De todas as minhas facetas, aquela que me causa maior perplexidade e profundo incómodo é esta contradição que me habita. E que habito. Perplexidade porque tinha toda a esperança que, depois de uma vida atento às possibilidades de aprendizagem que todos os dias me trazem, chegasse por volta desta altura com maiores certezas. Bebo de todo o lado, não deito nada fora à partida, são escassas as certezas que tenho na minha vida, e, na minha imaginação, isso deveria funcionar como uma peneira, onde apenas o que é importante e certo e definitivo ficasse retido. Tolo! 

Desde 19 de fevereiro que começo os meus dias, ainda antes de a manhã e eu próprio acordarmos, na elíptica - paralítica, é o nome que se lhe dá cá em casa. Apesar da música alta, batida e convenientemente ritmada, me ecoar nos ouvidos, começo invariavelmente de olhos fechados, meio a dormir, deixando que corpo e pensamento despertem com os seus ritmos próprios, à vez. E deixo-me fluir. Hoje, ao fim de todo este tempo, percebi como isto é uma contradição. A música alta, o corpo a suar por quantas tem e, ao mesmo tempo, o pensamento sereno, longe, em constantes devaneios oratórios, filosóficos, preparatórios, avaliatórios, o que quer que seja que me venha à cabeça naquela altura. Pela janela aberta que tenho diante dos meus olhos, vejo a relva fresquinha, matinal, orvalhada, numa manhã belíssima que desponta. Fosse eu normal e estaria lá fora, sentado numa manta, de olhos fechados, a acolher o dia. Mas não. Sendo quem sou, sendo como sou, tinha mesmo que começar o dia nesta contradição. Que espelha os meus dias. Que espelha a minha vida.

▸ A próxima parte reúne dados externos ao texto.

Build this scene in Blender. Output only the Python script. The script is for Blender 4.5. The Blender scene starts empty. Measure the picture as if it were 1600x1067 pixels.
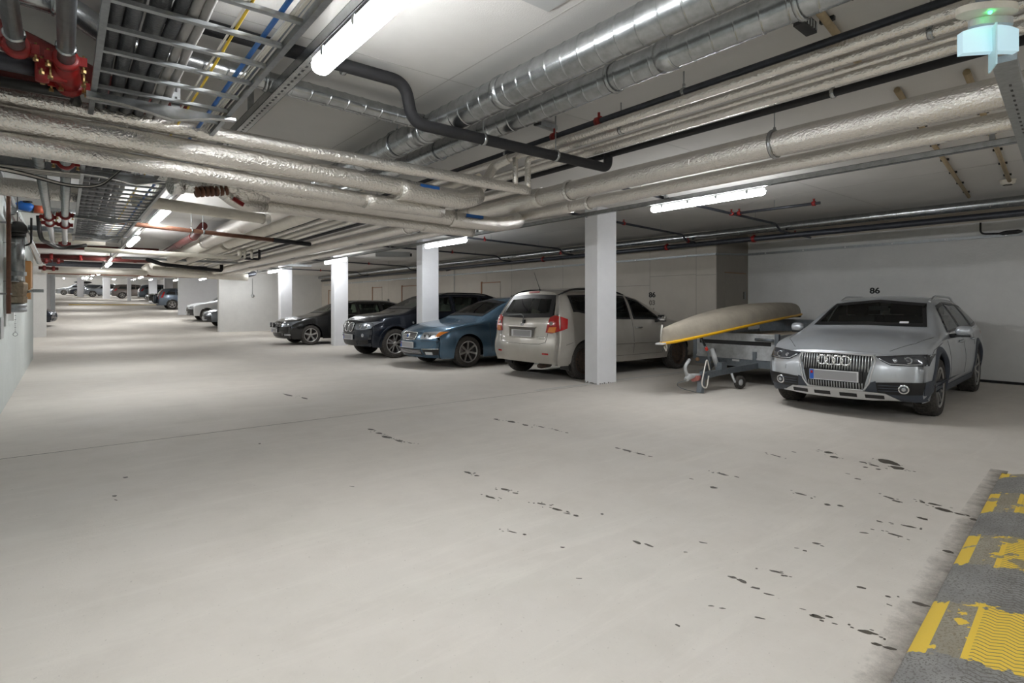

Por isso me causa profundo incómodo. Não apenas porque eu próprio desejaria a constância da serenidade. Mas também porque para os outros sou este espelho de contradição e é-me dito muitas vezes - sobretudo por aqueles que me habitam mais profundamente - que não bate a cara com a careta. Que, invariavelmente, as expectativas que crio nos outros saem goradas. Que tanto sou motivo de êxtase como de profunda desilusão. 

Incomoda-me ser contradição. Aprendi já que nem tudo é desvantagem - nada nem ninguém é 100% bom nem 100% mau - que me permite ver outras coisas, sentir outras coisas, navegar por outras águas sem temer o mergulho ou a falta de ar. Permite-me sintonizar genuinamente com pessoas das mais diversas proveniências, das mais diversas idades, que habitam as mais diversas circunstâncias. Mas também sei o que temo. Muitas vezes.  Que, algures por entre mares mergulhados, me esqueça de vir à tona. Já aconteceu. Muitas vezes. Inúmeras vezes. Por isso preciso, sempre, que alguém me estenda a mão. Ate hoje, Graças a Deus, nunca faltou.